Astoria Riverfront Trolley #300 operates on a 3-mile section of the former Spokane, Portland & Seattle Railway's Astoria Line that the city of Astoria purchased from Burlington Northern in 1996, before the remaining 92 miles of the line were sold to the Portland & Western Railroad in 1997.
Trolley #300 was the first of a group of 14 built for the San Antonio Traction Company in 1913 by the American Car Company of St. Louis, Missouri. This group of cars had composite bodies of wood and steel, while an additional 12 cars built in1914 has all steel bodies. In 1917 the San Antonio Traction Company became part of the San Antonio Public Service Company. San Antonio streetcar service officially ended on April 29, 1933, and that same day Trolley #300 was presented to the Witte Museum, a precursor of the San Antonio Museum Association, and was run onto the museum grounds under its own power and parked, where it would remain on outdoor static display until 1948, when it was housed in a structure and superficially restored.
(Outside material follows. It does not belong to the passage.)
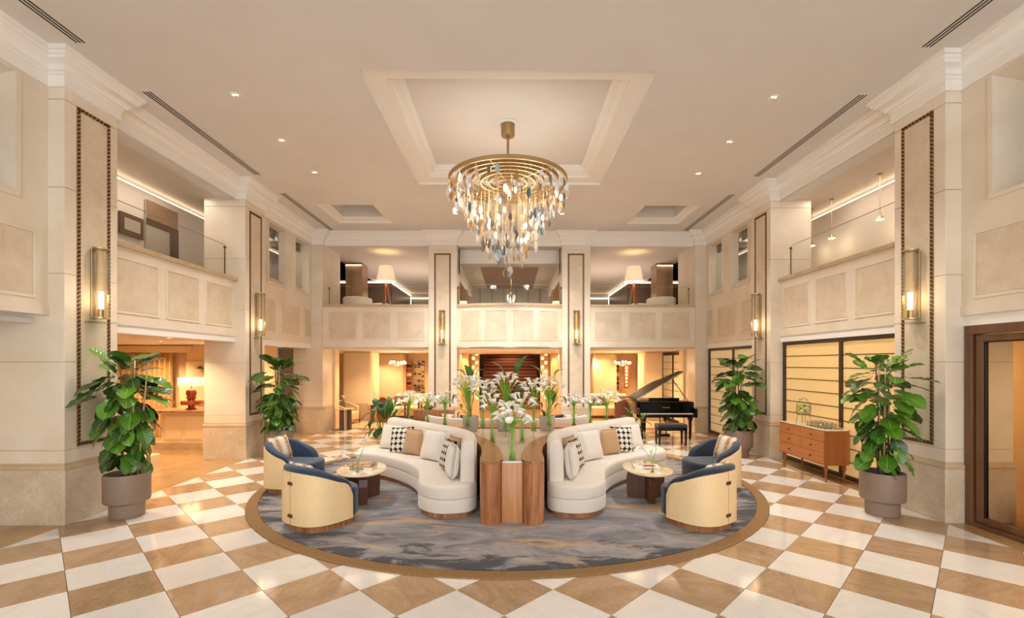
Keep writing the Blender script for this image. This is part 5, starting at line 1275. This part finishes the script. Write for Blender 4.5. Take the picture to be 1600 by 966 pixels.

After the 1968 San Antonio World's Fair, a new transportation museum was developed at the downtown fairgrounds, and Trolley #300 was placed on outdoor display to rot until 1980. The car was restored in 1980 and 1981 using parts from the body of car #311, which had been used as a residence after its 1933 retirement until 1978. The car was converted to standard gauge using trucks from New Orleans, and the original 4-foot gauge trucks were saved for another San Antonio Trolley under restoration. In October 1982, the restored Trolley returned to operation, providing public rides on a short section of track behind the San Antonio Museum of Art until the operation was discontinued in late 1985 due to a lack of funding and the Trolley was again stored.
Gales Creek Enterprises leased the Trolley from the San Antonio Museum Association and brought it to Oregon in June 1990 for use on the Willamette Shore Trolley line between Portland and Lake Oswego.
Willamette Shore Trolley service began July 6, 1990, operated by Paul Class and Gales Creek Enterprises through the end of 1994. Meanwhile, the San Antonio Museum Association was dissolved in 1994 and the San Antonio Museum of Art became the trolley’s new owner.
In 1995, the Oregon Electric Railway Historical Society took over the operation of the Willamette Shore Trolley. Trolley #300 left the Willamette Shore Trolley line and was stored outdoors at the Oregon Electric Railway Museum’s Trolley Park in Glenwood, Oregon, remaining there after the Trolley Park closed and the OERHS moved to Powerland Heritage Park in Brooks, Oregon in 1996. Trolley #300 was eventually leased by the Astoria Riverfront Trolley Association in November, 1998, and it was moved to Astoria in December 1998 for restoration. Trolley #300 has operated in Astoria since June 8, 1999 and was purchased from the San Antonio Museum of Art by the Astoria Riverfront Trolley Association in August 2005.